Former Azerbaijani Foreign Minister Tofig Zulfugarov has dismissed the latest meeting between Russian President Vladimir Putin and Armenian Prime Minister Nikol Pashinyan as political theater rather than evidence of a genuine rupture between Moscow and Yerevan.

His comments came after the two leaders met at the Kremlin on April 1, where the agenda officially included bilateral issues and the development of economic, transport and logistics ties in the South Caucasus.

In his Facebook post, Zulfugarov argued that the widely discussed image of Pashinyan as a leader resisting Kremlin pressure was misleading. In his reading, the meeting was not about confrontation at all, but about reaffirming an old союзнический framework in a new political style. That interpretation runs against the more dramatic framing that appeared in some commentary after the talks.

The publicly available record of the meeting gives both sides material for that argument.

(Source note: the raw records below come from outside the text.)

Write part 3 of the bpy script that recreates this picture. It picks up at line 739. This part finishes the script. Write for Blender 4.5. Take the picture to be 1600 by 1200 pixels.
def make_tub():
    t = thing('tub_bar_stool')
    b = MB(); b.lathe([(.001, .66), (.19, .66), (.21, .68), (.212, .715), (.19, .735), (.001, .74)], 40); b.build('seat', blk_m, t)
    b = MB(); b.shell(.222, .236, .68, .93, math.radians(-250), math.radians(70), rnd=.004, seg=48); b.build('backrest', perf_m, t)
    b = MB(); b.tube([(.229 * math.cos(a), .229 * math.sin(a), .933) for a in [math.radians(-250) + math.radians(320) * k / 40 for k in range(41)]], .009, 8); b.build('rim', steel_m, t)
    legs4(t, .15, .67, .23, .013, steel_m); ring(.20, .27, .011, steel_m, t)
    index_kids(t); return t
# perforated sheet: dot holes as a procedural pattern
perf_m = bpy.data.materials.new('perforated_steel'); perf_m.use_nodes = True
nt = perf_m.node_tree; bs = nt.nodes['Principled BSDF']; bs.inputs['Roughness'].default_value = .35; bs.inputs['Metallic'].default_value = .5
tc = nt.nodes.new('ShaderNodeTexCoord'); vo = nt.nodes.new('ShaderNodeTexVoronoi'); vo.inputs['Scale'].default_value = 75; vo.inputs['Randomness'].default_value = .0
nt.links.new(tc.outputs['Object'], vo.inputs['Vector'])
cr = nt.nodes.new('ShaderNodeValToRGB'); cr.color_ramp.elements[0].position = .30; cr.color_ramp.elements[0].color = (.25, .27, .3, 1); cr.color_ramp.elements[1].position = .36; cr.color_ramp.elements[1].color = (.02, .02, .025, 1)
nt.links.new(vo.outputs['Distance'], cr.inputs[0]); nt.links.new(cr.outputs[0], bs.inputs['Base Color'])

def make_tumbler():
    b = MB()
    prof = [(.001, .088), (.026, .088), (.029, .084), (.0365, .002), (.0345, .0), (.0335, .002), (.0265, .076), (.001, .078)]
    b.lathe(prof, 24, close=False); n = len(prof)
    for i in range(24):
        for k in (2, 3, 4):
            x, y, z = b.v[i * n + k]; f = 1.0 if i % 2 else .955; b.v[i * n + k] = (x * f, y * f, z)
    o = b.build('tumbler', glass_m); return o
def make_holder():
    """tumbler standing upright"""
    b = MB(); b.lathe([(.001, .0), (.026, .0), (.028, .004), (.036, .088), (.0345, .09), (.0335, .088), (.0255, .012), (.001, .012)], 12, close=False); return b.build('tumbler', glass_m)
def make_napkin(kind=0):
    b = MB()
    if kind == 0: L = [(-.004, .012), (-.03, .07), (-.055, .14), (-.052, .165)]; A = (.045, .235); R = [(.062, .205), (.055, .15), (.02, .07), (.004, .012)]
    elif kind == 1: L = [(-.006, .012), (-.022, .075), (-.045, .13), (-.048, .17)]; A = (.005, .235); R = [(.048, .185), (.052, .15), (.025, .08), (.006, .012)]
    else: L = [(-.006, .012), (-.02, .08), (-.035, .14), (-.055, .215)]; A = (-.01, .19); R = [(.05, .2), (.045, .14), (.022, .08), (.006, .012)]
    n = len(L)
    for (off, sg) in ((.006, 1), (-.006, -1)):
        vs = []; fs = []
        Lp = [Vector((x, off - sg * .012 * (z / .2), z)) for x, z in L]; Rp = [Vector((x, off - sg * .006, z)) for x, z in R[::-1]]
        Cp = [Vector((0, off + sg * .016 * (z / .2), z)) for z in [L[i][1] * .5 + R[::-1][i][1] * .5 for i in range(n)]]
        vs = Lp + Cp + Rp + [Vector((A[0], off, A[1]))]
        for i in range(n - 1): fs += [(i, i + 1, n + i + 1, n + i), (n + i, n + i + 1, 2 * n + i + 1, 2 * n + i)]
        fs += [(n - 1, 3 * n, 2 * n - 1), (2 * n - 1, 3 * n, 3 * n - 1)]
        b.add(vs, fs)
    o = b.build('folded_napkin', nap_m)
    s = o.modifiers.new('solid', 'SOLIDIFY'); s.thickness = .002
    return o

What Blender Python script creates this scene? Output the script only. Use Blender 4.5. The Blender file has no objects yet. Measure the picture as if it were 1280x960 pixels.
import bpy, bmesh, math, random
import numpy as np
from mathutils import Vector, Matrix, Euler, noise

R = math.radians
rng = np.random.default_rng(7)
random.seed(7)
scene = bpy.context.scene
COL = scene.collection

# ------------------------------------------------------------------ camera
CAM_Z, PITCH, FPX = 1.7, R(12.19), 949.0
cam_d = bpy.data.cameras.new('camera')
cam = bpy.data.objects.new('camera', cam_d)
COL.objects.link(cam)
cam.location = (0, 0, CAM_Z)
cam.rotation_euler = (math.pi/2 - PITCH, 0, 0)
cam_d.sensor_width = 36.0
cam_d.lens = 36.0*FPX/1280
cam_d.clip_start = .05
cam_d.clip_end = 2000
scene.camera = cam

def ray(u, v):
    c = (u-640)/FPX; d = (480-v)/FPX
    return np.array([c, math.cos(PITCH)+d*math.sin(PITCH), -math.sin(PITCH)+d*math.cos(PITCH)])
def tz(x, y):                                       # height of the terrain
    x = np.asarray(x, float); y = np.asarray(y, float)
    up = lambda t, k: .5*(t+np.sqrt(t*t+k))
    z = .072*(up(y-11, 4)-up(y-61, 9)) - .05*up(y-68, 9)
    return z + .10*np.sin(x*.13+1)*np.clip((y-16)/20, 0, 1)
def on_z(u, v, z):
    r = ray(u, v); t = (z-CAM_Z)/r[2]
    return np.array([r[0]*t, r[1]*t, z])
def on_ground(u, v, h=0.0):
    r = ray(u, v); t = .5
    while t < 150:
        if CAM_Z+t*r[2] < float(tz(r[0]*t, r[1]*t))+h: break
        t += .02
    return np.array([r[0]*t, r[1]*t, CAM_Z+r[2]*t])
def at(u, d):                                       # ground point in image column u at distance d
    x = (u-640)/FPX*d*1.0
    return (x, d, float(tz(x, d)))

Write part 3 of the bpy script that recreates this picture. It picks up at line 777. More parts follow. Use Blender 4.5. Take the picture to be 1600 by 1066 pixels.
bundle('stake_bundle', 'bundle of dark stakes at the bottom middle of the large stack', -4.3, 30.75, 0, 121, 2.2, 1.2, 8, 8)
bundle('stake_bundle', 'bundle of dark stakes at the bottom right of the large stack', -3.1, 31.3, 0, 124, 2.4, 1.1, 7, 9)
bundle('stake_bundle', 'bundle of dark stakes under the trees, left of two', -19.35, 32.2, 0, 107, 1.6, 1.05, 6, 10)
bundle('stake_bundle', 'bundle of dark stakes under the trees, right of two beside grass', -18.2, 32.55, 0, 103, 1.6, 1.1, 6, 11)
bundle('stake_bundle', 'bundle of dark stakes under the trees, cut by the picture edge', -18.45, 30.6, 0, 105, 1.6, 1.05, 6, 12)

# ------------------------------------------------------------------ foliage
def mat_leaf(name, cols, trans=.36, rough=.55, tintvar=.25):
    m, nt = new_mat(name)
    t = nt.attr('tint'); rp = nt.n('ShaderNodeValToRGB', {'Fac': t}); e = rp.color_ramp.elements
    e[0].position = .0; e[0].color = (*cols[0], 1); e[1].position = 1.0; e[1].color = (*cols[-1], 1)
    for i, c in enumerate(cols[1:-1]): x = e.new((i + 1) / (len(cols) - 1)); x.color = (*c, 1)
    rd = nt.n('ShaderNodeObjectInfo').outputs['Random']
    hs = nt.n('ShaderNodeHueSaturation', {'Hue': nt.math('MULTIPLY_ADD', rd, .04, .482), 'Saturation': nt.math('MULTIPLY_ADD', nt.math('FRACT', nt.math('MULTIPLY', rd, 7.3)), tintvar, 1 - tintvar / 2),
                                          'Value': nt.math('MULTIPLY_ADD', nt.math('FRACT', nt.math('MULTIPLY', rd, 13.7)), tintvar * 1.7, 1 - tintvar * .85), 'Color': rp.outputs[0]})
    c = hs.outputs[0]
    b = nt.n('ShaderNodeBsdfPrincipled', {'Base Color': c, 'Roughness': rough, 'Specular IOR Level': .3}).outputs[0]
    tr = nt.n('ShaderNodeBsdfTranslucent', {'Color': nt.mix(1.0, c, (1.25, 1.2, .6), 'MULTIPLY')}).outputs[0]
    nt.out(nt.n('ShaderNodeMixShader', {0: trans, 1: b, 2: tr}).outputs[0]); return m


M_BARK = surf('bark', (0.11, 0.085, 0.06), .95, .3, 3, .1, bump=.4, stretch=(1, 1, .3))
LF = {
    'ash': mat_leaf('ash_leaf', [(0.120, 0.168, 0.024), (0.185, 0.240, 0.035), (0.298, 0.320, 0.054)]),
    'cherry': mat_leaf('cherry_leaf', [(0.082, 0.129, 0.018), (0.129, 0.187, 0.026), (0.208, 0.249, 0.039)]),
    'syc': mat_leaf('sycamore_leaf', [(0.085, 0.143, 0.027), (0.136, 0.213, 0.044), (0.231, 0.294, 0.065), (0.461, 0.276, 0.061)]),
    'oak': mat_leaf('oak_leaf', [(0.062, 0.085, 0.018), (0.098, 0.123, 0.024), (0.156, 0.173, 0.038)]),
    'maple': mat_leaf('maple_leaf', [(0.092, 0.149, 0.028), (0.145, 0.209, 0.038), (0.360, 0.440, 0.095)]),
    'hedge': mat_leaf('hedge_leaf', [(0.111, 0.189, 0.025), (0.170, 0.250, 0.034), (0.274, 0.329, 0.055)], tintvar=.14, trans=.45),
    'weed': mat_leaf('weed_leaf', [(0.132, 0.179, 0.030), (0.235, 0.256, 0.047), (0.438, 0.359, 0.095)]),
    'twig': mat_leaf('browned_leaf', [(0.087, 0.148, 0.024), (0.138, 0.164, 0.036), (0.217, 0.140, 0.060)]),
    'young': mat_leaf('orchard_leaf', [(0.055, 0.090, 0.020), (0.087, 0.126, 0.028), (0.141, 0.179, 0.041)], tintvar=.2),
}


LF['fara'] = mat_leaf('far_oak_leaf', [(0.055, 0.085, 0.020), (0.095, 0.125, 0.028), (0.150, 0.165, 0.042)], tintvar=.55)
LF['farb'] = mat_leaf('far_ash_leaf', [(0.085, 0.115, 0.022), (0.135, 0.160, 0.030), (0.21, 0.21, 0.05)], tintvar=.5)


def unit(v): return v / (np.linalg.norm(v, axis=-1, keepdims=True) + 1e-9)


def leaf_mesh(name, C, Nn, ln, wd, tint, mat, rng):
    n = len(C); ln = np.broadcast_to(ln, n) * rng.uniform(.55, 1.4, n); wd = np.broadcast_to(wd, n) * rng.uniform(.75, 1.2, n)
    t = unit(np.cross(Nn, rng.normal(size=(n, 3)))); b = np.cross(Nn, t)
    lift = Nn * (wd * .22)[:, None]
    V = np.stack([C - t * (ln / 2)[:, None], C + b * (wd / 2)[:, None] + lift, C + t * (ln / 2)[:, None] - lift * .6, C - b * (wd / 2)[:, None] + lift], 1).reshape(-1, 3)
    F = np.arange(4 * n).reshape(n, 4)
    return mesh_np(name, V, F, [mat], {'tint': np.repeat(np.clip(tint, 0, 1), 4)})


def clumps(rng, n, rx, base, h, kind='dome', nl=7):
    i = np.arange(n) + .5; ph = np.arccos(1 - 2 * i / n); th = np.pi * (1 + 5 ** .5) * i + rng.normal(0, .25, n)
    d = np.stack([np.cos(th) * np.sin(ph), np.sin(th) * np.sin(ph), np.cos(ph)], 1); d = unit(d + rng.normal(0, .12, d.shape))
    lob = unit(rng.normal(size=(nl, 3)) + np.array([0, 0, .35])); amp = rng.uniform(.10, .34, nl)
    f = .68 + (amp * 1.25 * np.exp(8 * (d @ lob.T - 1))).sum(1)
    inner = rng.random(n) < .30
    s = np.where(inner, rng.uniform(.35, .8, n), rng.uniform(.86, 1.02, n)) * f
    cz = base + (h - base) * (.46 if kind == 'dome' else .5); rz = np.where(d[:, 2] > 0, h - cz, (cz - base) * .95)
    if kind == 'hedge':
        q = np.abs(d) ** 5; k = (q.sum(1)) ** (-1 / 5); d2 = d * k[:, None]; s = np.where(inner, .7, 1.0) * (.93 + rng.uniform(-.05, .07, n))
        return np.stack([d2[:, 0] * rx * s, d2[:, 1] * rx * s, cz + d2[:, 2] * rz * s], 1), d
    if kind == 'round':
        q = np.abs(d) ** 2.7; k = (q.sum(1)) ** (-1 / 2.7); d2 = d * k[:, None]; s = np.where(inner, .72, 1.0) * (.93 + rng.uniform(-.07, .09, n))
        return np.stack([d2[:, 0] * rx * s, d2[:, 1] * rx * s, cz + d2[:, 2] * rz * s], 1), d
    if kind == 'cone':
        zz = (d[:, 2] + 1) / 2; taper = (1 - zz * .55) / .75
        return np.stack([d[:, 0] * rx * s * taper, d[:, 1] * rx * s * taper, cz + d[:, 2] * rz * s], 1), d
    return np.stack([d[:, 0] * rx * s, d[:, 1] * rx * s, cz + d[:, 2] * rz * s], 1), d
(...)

Putin used the talks to warn that Armenia cannot simultaneously be part of the European Union and the Russia-led Eurasian Economic Union, while Pashinyan responded that Armenia understands the incompatibility in principle but is trying, for now, to combine EAEU membership with closer cooperation with the EU. At the same time, Pashinyan also stressed that Armenia’s ties with Russia are “very deep” and “not subject to discussion.”

Zulfugarov’s broader point is that the fundamentals of the relationship remain in place despite the friction and the public messaging. That line is reinforced, at least in part, by Pashinyan’s own account after the trip.

The Armenian prime minister described the April 1 visit as “very successful” and said concrete agreements had been reached across a broad agenda, ranging “from culture to military-technical cooperation.”

The meeting also underscored the economic dimension of the relationship. During the Kremlin talks, Putin highlighted the scale of Russia-Armenia trade, while Pashinyan said that the new regional reality after peace between Armenia and Azerbaijan had strengthened Armenia’s economic links with Russia, including rail imports from Russia via Azerbaijani territory and closer ties within the Eurasian Economic Union.

That is where Zulfugarov’s critique lands most sharply. His argument is not simply that Moscow still has leverage, but that the public choreography around Armenia’s balancing act with Russia and the West can obscure how much of the old architecture is still functioning.

In that sense, his post reads less as a reaction to one meeting than as a broader rejection of the idea that Armenia has meaningfully broken out of Russia’s orbit.

For Baku, that message is politically familiar: behind the rhetoric, the system has not changed as much as some would like to believe. Whether one agrees with Zulfugarov or not, the April 1 meeting gave him enough material to make that case.